### What is expected
Find the lines holding the word "scene" and collect them.

### Data extract
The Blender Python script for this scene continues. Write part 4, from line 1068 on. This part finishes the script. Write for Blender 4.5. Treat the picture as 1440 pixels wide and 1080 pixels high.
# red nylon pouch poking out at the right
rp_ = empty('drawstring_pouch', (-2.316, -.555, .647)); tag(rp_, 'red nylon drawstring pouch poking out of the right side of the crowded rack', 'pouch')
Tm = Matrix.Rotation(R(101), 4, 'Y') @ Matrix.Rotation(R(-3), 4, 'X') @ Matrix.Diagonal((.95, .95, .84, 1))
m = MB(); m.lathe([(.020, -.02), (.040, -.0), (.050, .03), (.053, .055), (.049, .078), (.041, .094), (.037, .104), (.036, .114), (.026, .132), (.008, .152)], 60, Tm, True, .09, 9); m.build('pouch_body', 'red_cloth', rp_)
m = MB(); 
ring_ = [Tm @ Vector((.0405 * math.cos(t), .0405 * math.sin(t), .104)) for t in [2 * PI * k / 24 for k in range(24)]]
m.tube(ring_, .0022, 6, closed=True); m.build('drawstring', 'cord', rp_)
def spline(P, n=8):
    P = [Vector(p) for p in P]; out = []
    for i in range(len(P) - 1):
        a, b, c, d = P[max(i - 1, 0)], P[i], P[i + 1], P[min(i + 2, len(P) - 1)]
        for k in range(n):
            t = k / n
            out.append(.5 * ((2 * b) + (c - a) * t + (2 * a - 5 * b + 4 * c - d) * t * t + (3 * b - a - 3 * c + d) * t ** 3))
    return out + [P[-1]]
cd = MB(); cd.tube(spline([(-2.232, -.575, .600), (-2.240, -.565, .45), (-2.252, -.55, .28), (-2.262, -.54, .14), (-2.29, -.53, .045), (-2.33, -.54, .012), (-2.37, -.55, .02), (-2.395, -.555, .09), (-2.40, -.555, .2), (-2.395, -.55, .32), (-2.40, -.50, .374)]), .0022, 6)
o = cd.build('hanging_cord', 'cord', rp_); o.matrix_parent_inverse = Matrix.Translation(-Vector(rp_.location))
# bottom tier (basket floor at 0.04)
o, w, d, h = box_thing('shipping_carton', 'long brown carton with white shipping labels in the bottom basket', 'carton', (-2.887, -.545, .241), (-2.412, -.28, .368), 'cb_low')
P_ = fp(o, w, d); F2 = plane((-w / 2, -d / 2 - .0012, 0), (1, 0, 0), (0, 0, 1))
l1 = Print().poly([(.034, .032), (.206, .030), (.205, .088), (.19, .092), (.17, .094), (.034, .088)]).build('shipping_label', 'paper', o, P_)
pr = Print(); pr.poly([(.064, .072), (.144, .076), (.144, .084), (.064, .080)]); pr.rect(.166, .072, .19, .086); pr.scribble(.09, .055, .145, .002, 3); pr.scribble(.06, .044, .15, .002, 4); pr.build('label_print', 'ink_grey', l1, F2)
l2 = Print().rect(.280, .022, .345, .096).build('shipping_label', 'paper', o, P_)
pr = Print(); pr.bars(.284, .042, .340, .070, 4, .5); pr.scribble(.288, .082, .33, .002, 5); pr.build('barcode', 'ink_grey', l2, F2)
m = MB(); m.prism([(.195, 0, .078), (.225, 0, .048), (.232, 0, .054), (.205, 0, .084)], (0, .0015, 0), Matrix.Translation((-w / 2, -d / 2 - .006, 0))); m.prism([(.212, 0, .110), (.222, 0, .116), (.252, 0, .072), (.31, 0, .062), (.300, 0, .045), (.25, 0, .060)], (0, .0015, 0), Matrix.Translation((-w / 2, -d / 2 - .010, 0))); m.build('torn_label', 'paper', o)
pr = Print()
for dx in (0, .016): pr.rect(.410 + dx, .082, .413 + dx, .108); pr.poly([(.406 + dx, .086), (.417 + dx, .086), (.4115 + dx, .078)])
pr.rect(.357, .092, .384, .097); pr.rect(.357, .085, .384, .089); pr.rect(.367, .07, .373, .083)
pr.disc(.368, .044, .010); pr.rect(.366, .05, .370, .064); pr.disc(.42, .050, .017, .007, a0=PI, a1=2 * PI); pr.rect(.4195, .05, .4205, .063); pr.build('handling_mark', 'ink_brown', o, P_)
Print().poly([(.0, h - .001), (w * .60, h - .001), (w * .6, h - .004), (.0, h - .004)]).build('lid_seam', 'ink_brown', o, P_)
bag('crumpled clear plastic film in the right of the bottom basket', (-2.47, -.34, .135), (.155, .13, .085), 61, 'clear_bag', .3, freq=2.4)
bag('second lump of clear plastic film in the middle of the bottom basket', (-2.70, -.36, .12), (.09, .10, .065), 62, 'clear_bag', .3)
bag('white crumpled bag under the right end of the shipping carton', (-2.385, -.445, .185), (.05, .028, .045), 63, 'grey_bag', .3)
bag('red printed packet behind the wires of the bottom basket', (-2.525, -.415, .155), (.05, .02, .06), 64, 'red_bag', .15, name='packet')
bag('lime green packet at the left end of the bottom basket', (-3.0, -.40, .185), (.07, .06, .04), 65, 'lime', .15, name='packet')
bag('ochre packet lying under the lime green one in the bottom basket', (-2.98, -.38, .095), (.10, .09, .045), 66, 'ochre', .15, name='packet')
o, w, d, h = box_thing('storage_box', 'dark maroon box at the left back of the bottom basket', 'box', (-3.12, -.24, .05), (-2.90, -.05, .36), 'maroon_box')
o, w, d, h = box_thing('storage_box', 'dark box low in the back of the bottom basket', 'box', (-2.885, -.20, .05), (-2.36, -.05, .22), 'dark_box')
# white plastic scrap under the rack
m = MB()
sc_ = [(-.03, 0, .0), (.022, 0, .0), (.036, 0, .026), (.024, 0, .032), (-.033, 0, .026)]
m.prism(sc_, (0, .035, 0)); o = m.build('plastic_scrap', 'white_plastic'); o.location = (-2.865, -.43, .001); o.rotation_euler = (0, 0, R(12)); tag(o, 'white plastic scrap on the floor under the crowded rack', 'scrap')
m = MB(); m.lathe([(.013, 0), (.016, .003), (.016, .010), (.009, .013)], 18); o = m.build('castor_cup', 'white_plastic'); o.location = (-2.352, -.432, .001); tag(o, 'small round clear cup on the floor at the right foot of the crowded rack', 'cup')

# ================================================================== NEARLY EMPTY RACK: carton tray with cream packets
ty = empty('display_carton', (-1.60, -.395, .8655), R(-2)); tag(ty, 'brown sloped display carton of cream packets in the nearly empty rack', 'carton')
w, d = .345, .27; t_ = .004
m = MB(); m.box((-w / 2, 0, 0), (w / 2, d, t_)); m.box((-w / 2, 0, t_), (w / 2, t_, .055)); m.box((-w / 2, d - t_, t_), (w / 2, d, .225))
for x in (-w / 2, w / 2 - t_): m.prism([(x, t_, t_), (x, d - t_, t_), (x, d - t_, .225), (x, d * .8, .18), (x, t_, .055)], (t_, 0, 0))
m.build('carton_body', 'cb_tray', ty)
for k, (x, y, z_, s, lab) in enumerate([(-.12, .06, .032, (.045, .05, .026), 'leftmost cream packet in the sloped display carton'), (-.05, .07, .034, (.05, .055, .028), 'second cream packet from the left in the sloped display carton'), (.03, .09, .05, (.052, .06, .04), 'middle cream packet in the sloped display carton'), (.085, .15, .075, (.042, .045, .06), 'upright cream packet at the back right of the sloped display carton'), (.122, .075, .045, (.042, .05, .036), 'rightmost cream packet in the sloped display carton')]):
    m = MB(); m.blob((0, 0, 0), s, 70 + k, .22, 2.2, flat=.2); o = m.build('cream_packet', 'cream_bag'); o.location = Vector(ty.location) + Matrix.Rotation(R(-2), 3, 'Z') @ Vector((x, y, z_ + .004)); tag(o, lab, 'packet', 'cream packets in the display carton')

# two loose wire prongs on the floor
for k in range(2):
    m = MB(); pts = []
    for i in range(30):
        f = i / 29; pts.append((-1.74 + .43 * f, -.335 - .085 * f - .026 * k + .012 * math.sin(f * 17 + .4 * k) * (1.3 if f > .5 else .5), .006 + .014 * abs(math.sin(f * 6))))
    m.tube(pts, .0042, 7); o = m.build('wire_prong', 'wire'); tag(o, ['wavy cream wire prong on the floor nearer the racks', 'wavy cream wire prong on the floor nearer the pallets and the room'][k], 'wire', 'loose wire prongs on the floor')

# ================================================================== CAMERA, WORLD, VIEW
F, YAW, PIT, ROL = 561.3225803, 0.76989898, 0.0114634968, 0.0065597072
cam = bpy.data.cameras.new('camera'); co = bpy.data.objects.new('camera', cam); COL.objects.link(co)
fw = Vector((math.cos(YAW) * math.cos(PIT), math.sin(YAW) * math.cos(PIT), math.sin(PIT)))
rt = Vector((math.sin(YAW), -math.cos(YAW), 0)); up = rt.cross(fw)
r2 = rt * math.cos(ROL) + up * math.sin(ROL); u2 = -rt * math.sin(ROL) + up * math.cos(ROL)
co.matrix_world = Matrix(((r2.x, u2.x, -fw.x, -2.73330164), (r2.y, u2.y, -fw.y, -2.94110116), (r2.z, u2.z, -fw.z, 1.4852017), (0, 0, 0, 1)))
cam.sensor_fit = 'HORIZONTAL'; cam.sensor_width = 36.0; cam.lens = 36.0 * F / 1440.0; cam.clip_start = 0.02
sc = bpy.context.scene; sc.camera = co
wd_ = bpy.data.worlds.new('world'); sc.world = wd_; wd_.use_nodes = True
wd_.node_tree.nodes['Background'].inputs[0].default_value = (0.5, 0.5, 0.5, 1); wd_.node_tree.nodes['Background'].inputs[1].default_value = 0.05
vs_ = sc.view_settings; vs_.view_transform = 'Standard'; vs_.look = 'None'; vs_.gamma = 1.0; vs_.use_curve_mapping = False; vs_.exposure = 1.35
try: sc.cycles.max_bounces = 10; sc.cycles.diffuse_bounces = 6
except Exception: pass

### Solution for this exercise
The Blender Python script for this scene continues. Write part 4, from line 1068 on. This part finishes the script. Write for Blender 4.5. Treat the picture as 1440 pixels wide and 1080 pixels high.
sc = bpy.context.scene; sc.camera = co